Reforço à tropa
Governo avança de forma errática na ampliação da Força Nacional de Segurança, mais talhada que militares para ações de emergência
Embora a violência figure há anos entre as principais aflições dos brasileiros, as políticas de segurança pública avançam à base de espasmos, não raro em mera reação a episódios traumáticos.
Foi somente em 2000 que o governo federal passou a atuar de modo mais palpável no setor — na época, precipitou-se o lançamento de um plano nacional devido ao famigerado sequestro do ônibus 174, no qual a ação desastrada da polícia do Rio de Janeiro resultou em tragédia.
Mais recentemente, uma onda de massacres em presídios levou o presidente Michel Temer (PMDB) a anunciar no início deste ano novo pacote de medidas, que em grande parte reciclava propostas que circularam nas últimas duas décadas.
O destino mais comum de tais iniciativas tem sido a vala comum da descontinuidade administrativa, das carências orçamentárias e da dispersão de esforços.
Tome-se o exemplo do objetivo, estabelecido sob Temer, de ampliar de pouco mais de 1.000 para 7.000 o efetivo mobilizado da Força Nacional de Segurança Pública (FNSP), tropa instituída em 2004 e composta, em sua maioria, por policiais militares e civis e bombeiros cedidos em caráter temporário pelos governos estaduais.
Tratava-se de prioridade para o ex-ministro da Justiça Alexandre de Moraes, que deixou o cargo em fevereiro rumo ao Supremo Tribunal Federal.

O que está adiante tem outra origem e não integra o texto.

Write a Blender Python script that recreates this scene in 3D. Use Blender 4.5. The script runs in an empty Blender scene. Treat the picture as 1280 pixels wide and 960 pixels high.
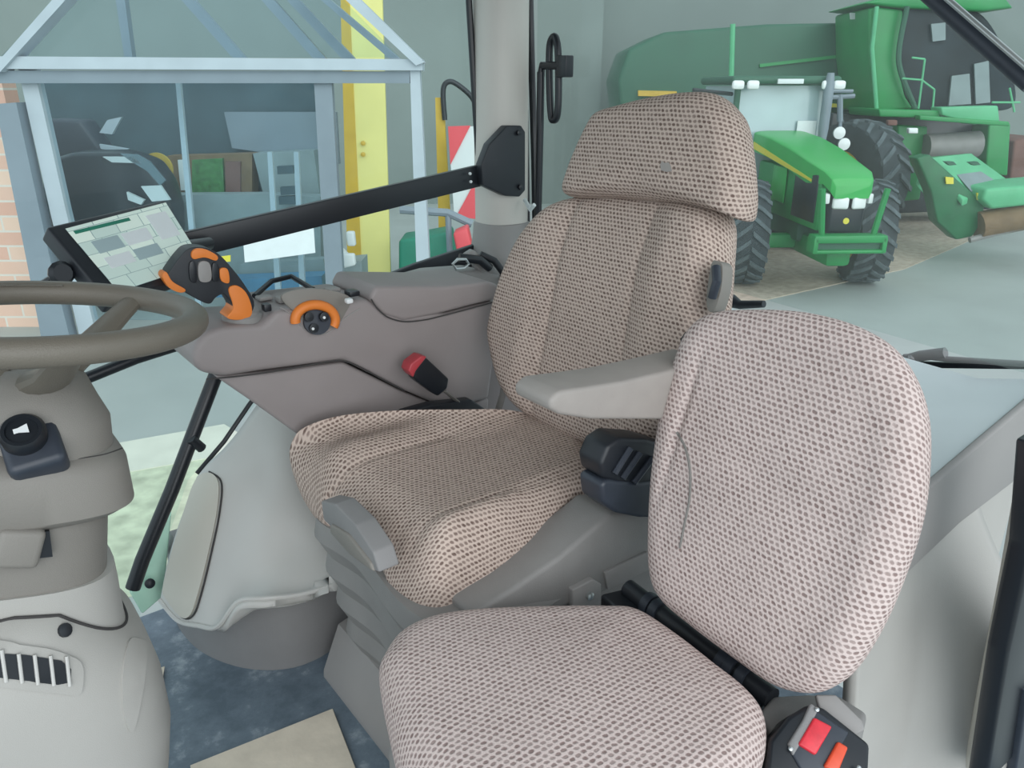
import bpy, bmesh, math, random
from mathutils import Vector, Matrix
from mathutils.bvhtree import BVHTree
random.seed(7)
PI = math.pi
C = bpy.data.collections.new('scene'); bpy.context.scene.collection.children.link(C)
V = Vector
# ------------------------------------------------------------------ camera geometry (X = rear of cab, Y = far side, Z up)
YAW, PIT, HC, F = math.radians(38), math.radians(21), 1.32, 960.0
fw = V((math.sin(YAW)*math.cos(PIT), math.cos(YAW)*math.cos(PIT), -math.sin(PIT)))
rt = V((math.cos(YAW), -math.sin(YAW), 0))
up = V((math.sin(YAW)*math.sin(PIT), math.cos(YAW)*math.sin(PIT), math.cos(PIT)))
O = V((0, 0, HC))
GZ = -1.35
def ray(px, py): return rt*((px-640)/F) - up*((py-480)/F) + fw
def at(ax, c, px, py):
    d = ray(px, py); i = 'xyz'.index(ax); return O + d*((c-O[i])/d[i])
def onx(px, py, c): return at('x', c, px, py)
def ony(px, py, c): return at('y', c, px, py)
def onz(px, py, c): return at('z', c, px, py)
def onp(px, py, P, n):
    d = ray(px, py); return O + d*((V(P)-O).dot(n)/d.dot(n))
FH = V((math.sin(YAW), math.cos(YAW), 0))
def od(px, py, dist):                       # yard: point on a vertical plane dist metres off
    d = ray(px, py); return O + d*(dist/d.dot(FH))
def yard(a, d, z): return rt*a + FH*d + V((0, 0, z))
# ------------------------------------------------------------------ materials
def lin(c): return tuple(((x/255)/12.92 if x/255 <= .04045 else ((x/255+.055)/1.055)**2.4) for x in c) + (1,)
M = {}
def nd(nt, t, **k):
    n = nt.nodes.new(t)
    for a, b in k.items(): setattr(n, a, b)
    return n
def mat(name, rgb, rough=.5, metal=0, noise=0, nscale=30, bump=0, bscale=400, spec=.5, emit=None):
    m = bpy.data.materials.new(name); m.use_nodes = True; nt = m.node_tree
    b = nt.nodes['Principled BSDF']; col = lin(rgb)
    b.inputs['Base Color'].default_value = col; b.inputs['Roughness'].default_value = rough
    b.inputs['Metallic'].default_value = metal; b.inputs['Specular IOR Level'].default_value = spec
    tc = nd(nt, 'ShaderNodeTexCoord')
    if noise:
        n = nd(nt, 'ShaderNodeTexNoise'); n.inputs['Scale'].default_value = nscale; n.inputs['Detail'].default_value = 4
        nt.links.new(tc.outputs['Object'], n.inputs['Vector'])
        r = nd(nt, 'ShaderNodeMapRange'); r.inputs[1].default_value = .3; r.inputs[2].default_value = .7
        r.inputs[3].default_value = 1-noise; r.inputs[4].default_value = 1+noise*.6
        nt.links.new(n.outputs[0], r.inputs[0])
        h = nd(nt, 'ShaderNodeHueSaturation'); h.inputs['Color'].default_value = col
        nt.links.new(r.outputs[0], h.inputs['Value']); nt.links.new(h.outputs[0], b.inputs['Base Color'])
    if bump:
        n = nd(nt, 'ShaderNodeTexNoise'); n.inputs['Scale'].default_value = bscale
        nt.links.new(tc.outputs['Object'], n.inputs['Vector'])
        bp = nd(nt, 'ShaderNodeBump'); bp.inputs['Strength'].default_value = bump; bp.inputs['Distance'].default_value = .002
        nt.links.new(n.outputs[0], bp.inputs['Height']); nt.links.new(bp.outputs[0], b.inputs['Normal'])
    if emit:
        b.inputs['Emission Color'].default_value = lin(emit[0]); b.inputs['Emission Strength'].default_value = emit[1]
    M[name] = m; return m
mat('console', (146,138,137), .5, noise=.06, nscale=6, bump=.25, bscale=900)
mat('trim_grey', (148,145,143), .5, noise=.05, nscale=6, bump=.2, bscale=900)
mat('shelf_grey', (196,206,208), .5, noise=.04, nscale=6, bump=.2, bscale=900)
mat('armrest', (158,152,147), .6, noise=.04, bump=.3, bscale=700)
mat('column', (132,128,122), .5, noise=.05, nscale=6, bump=.25, bscale=900)
mat('wheel', (112,106,96), .45, noise=.05, nscale=12, bump=.3, bscale=700)
mat('beige', (174,172,167), .5, noise=.05, nscale=5, bump=.15, bscale=800)
mat('panel', (194,193,189), .45, noise=.04, nscale=4, bump=.12, bscale=800)
mat('cream', (196,192,181), .5, noise=.04, nscale=4)
mat('kick', (136,135,135), .6, noise=.08, nscale=9, bump=.2)
mat('seatbase', (138,136,134), .55, noise=.1, nscale=9, bump=.2)
mat('groove', (62,60,60), .8)
mat('black', (34,38,44), .45, noise=.1)
mat('satin_black', (26,30,36), .35)
mat('rubber', (38,42,44), .75, noise=.25, nscale=20)
mat('dark_blue', (52,58,68), .42, noise=.15)
mat('orange', (226,128,52), .5)
mat('red', (176,62,70), .4)
mat('red_button', (226,52,66), .35, noise=.2, nscale=60)
mat('orange_button', (228,84,52), .35, noise=.12, nscale=60)
mat('icon_white', (225,228,228), .5)
mat('steel', (190,195,195), .3, metal=.8)
mat('strap', (125,122,118), .6, noise=.1)
mat('pillar', (200,196,189), .5, noise=.03, nscale=4, bump=.1)
mat('cardboard', (224,212,194), .85, noise=.12, nscale=16, bump=.3, bscale=80)
mat('yard_wall', (126,137,134), .85, noise=.06, nscale=.8)
mat('frame_grey', (128,140,150), .5, noise=.08, nscale=3)
mat('frame_light', (178,188,196), .5, noise=.08, nscale=3)
mat('yellow_paint', (232,224,140), .55, noise=.08, nscale=1.5)
mat('ochre', (206,170,60), .55, noise=.1, nscale=4)
mat('dim_teal', (66,86,94), .7, noise=.25, nscale=2)
mat('blackpaint', (26,34,42), .3)
mat('carglass', (110,130,138), .15)
mat('brown', (122,98,70), .7, noise=.2, nscale=6)
mat('leafgreen', (62,120,62), .7, noise=.4, nscale=14)
mat('grey_cabinet', (136,150,152), .6, noise=.12, nscale=3)
mat('blue', (74,126,158), .5, noise=.2, nscale=3)
mat('paper', (226,232,234), .8, noise=.04, nscale=8)
mat('white', (214,220,220), .6)
mat('sign_red', (222,84,92), .5)
mat('teal_green', (36,128,104), .5, noise=.15, nscale=4)
mat('green', (24,140,72), .42, noise=.12, nscale=3)
mat('green_deep', (22,104,62), .45, noise=.15, nscale=4)
mat('green_bright', (48,168,78), .3, noise=.06, nscale=3)
mat('green_dark', (46,96,74), .55, noise=.12, nscale=1.5)
mat('green_light', (92,182,132), .45, noise=.1, nscale=3)
mat('stripe_yellow', (222,210,70), .5)
mat('tyre', (58,66,70), .85, noise=.3, nscale=5)
mat('tyre_lug', (88,98,102), .85, noise=.25, nscale=8)
mat('windscreen', (172,192,196), .12, noise=.08, nscale=2)
mat('dark_glass', (34,44,50), .45, spec=.2, noise=.55, nscale=2.2)
mat('hub_yellow', (214,178,52), .5)
mat('lamp', (236,240,240), .2)
mat('gravel', (186,172,156), .95, noise=.22, nscale=9, bump=.8, bscale=40)
mat('pavement', (166,172,169), .55, noise=.08, nscale=1.2)
mat('kerb', (216,216,202), .8, noise=.08, nscale=4)
mat('grass', (200,206,180), .9, noise=.3, nscale=7)
mat('sill_green', (176,216,194), .35, noise=.1, nscale=12)
mat('headliner', (150,148,144), .9)
mat('rustbrown', (120,84,76), .8, noise=.2, nscale=3)

def brick_mat():
    m = bpy.data.materials.new('brick'); m.use_nodes = True; nt = m.node_tree; b = nt.nodes['Principled BSDF']
    tc = nd(nt, 'ShaderNodeTexCoord'); br = nd(nt, 'ShaderNodeTexBrick')
    mp = nd(nt, 'ShaderNodeMapping'); mp.inputs['Rotation'].default_value = (PI/2, 0, 0)
    br.inputs['Color1'].default_value = lin((214,170,152)); br.inputs['Color2'].default_value = lin((228,198,178))
    br.inputs['Mortar'].default_value = lin((214,206,196)); br.inputs['Scale'].default_value = 1
    br.inputs['Brick Width'].default_value = .45; br.inputs['Row Height'].default_value = .17; br.inputs['Mortar Size'].default_value = .012
    nt.links.new(tc.outputs['Object'], mp.inputs[0]); nt.links.new(mp.outputs[0], br.inputs[0])
    nt.links.new(br.outputs[0], b.inputs['Base Color']); b.inputs['Roughness'].default_value = .9; M['brick'] = m
brick_mat()
def fabric_mat(name, base, dark, pitch=.0094, contrast=1.0):
    m = bpy.data.materials.new(name); m.use_nodes = True; nt = m.node_tree; b = nt.nodes['Principled BSDF']; L = nt.links.new
    uv = nd(nt, 'ShaderNodeUVMap'); sp = nd(nt, 'ShaderNodeSeparateXYZ'); L(uv.outputs[0], sp.inputs[0])
    def mt(op, a, b_=None, c=None):
        n = nd(nt, 'ShaderNodeMath', operation=op)
        for i, x in enumerate((a, b_, c)):
            if x is None: continue
            if isinstance(x, (int, float)): n.inputs[i].default_value = x
            else: L(x, n.inputs[i])
        return n.outputs[0]
    wob = nd(nt, 'ShaderNodeTexNoise'); wob.inputs['Scale'].default_value = 45; L(uv.outputs[0], wob.inputs[0])
    w = mt('MULTIPLY', mt('SUBTRACT', wob.outputs[0], .5), .35)
    u = mt('ADD', mt('DIVIDE', sp.outputs[0], pitch), w); v = mt('ADD', mt('DIVIDE', sp.outputs[1], pitch*.86), w)
    row = mt('FLOOR', v); us = mt('ADD', u, mt('MULTIPLY', row, .5))
    fu = mt('SUBTRACT', mt('FRACT', us), .5); fv = mt('SUBTRACT', mt('FRACT', v), .5)
    # a dark tuft: rounded, flat on its top side
    d = mt('ADD', mt('POWER', mt('ABSOLUTE', mt('MULTIPLY', fu, 1.35)), 2.2), mt('POWER', mt('ABSOLUTE', mt('ADD', mt('MULTIPLY', fv, 1.6), mt('MULTIPLY', fu, .35))), 2.0))
    mask = nd(nt, 'ShaderNodeMapRange'); mask.interpolation_type = 'SMOOTHSTEP'
    mask.inputs[1].default_value = .04; mask.inputs[2].default_value = .42; mask.inputs[3].default_value = 1; mask.inputs[4].default_value = 0
    irr = nd(nt, 'ShaderNodeTexNoise'); irr.inputs['Scale'].default_value = 190; L(uv.outputs[0], irr.inputs[0])
    L(mt('ADD', d, mt('MULTIPLY', mt('SUBTRACT', irr.outputs[0], .5), .55)), mask.inputs[0])
    fine = nd(nt, 'ShaderNodeTexNoise'); fine.inputs['Scale'].default_value = 420; L(uv.outputs[0], fine.inputs[0])
    cell = nd(nt, 'ShaderNodeTexWhiteNoise', noise_dimensions='2D'); cv = nd(nt, 'ShaderNodeCombineXYZ')
    L(mt('FLOOR', us), cv.inputs[0]); L(row, cv.inputs[1]); L(cv.outputs[0], cell.inputs[0])
    k = mt('MULTIPLY', mask.outputs[0], mt('ADD', mt('MULTIPLY', cell.outputs[0], .35), .65*contrast))
    mx = nd(nt, 'ShaderNodeMix', data_type='RGBA'); mx.inputs[6].default_value = lin(base); mx.inputs[7].default_value = lin(dark)
    L(k, mx.inputs[0])
    big = nd(nt, 'ShaderNodeTexNoise'); big.inputs['Scale'].default_value = 7; L(uv.outputs[0], big.inputs[0])
    hs = nd(nt, 'ShaderNodeHueSaturation'); L(mx.outputs[2], hs.inputs['Color'])
    L(mt('ADD', mt('MULTIPLY', fine.outputs[0], .28), mt('ADD', mt('MULTIPLY', big.outputs[0], .14), .79)), hs.inputs['Value'])
    L(hs.outputs[0], b.inputs['Base Color']); b.inputs['Roughness'].default_value = .95; b.inputs['Specular IOR Level'].default_value = .15
    bp = nd(nt, 'ShaderNodeBump'); bp.inputs['Strength'].default_value = .55; bp.inputs['Distance'].default_value = .002
    L(mt('SUBTRACT', mt('MULTIPLY', fine.outputs[0], .5), k), bp.inputs['Height']); L(bp.outputs[0], b.inputs['Normal'])
    M[name] = m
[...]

Estamos em outubro, a pasta já conhece o terceiro titular em 2017, e a meta foi esquecida.
Há três meses, coordenador da FNSP escreveu memorando dando conta de que a escassez de verbas poderia levar à desmobilização da maior parte do contingente.
Parece ter havido progressos, de todo modo. Mas desordenados: 13 anos depois de criada, a Força Nacional ainda não assumiu o protagonismo que deveria.
Seu orçamento, modesto diante das dimensões da despesa da União, mereceu aumento substantivo neste ano, chegando aos R$ 537 milhões —quase o quádruplo do montante desembolsado em 2016.
Entretanto os recursos foram alvo de bloqueios de gastos promovidos pela área econômica, em razão do desempenho pífio da arrecadação e do estado calamitoso das contas do Tesouro Nacional.
Até aqui, os desembolsos mal passaram dos R$ 150 milhões. Afirma-se no governo que quase todo o restante estará liberado até dezembro; já as perspectivas para 2018 são incertas.
Elevou-se o efetivo mobilizado para cerca de 2.200 homens, bem abaixo do almejado de início. Para ampliar o quadro à disposição da FNSP, o governo recorreu a expedientes heterodoxos.
Por meio de medida provisória ainda em tramitação no Congresso, autorizou-se o ingresso de servidores públicos aposentados há menos de cinco anos, para tarefas administrativas, e de militares inativos pelo mesmo período.
Tal improviso buscou contornar dificuldades das unidades federativas em ceder mais policiais para a tropa. Mas está muito longe de ser solução satisfatória.
Faz-se hora de planejar a transformação da Força Nacional em carreira regular do serviço público, destinada a profissionais de elite.
Essa instituição se mostra mais talhada para intervir, de forma pontual, em momentos de emergência —papel que as Forças Armadas têm assumido com frequência indesejável, sem vocação para tal.
Fora o risco de contaminação no contato com o mundo do crime, a falta de treinamento adequado para situações de policiamento representa riscos para a população.
Reflexo de tal distorção é o projeto, patrocinado pelo Palácio do Planalto e recém-aprovado pelo Legislativo, que transfere à Justiça Militar a atribuição de julgar soldados e oficiais acusados de crimes dolosos contra civis em operações de garantia da ordem.
Estruturar uma FNSP de caráter permanente implica, decerto, desafios ao erário. Hoje, o gasto federal com o contingente se concentra no pagamento de diárias, que elevam a remuneração dos profissionais cedidos, e alguma compra de equipamentos. Se criada uma nova carreira, haverá salários e aposentadorias a pagar.
Pode-se pensar, no entanto, em remanejamentos dentro do dispêndio total em segurança pública, que está em torno de R$ 9 bilhões anuais na União e mais de R$ 70 bilhões nos Estados.
O cenário de severa restrição orçamentária, que sem dúvida persistirá nos próximos anos, exige reformas na gestão e escolha de prioridades; o combate ao crime certamente precisa estar entre elas.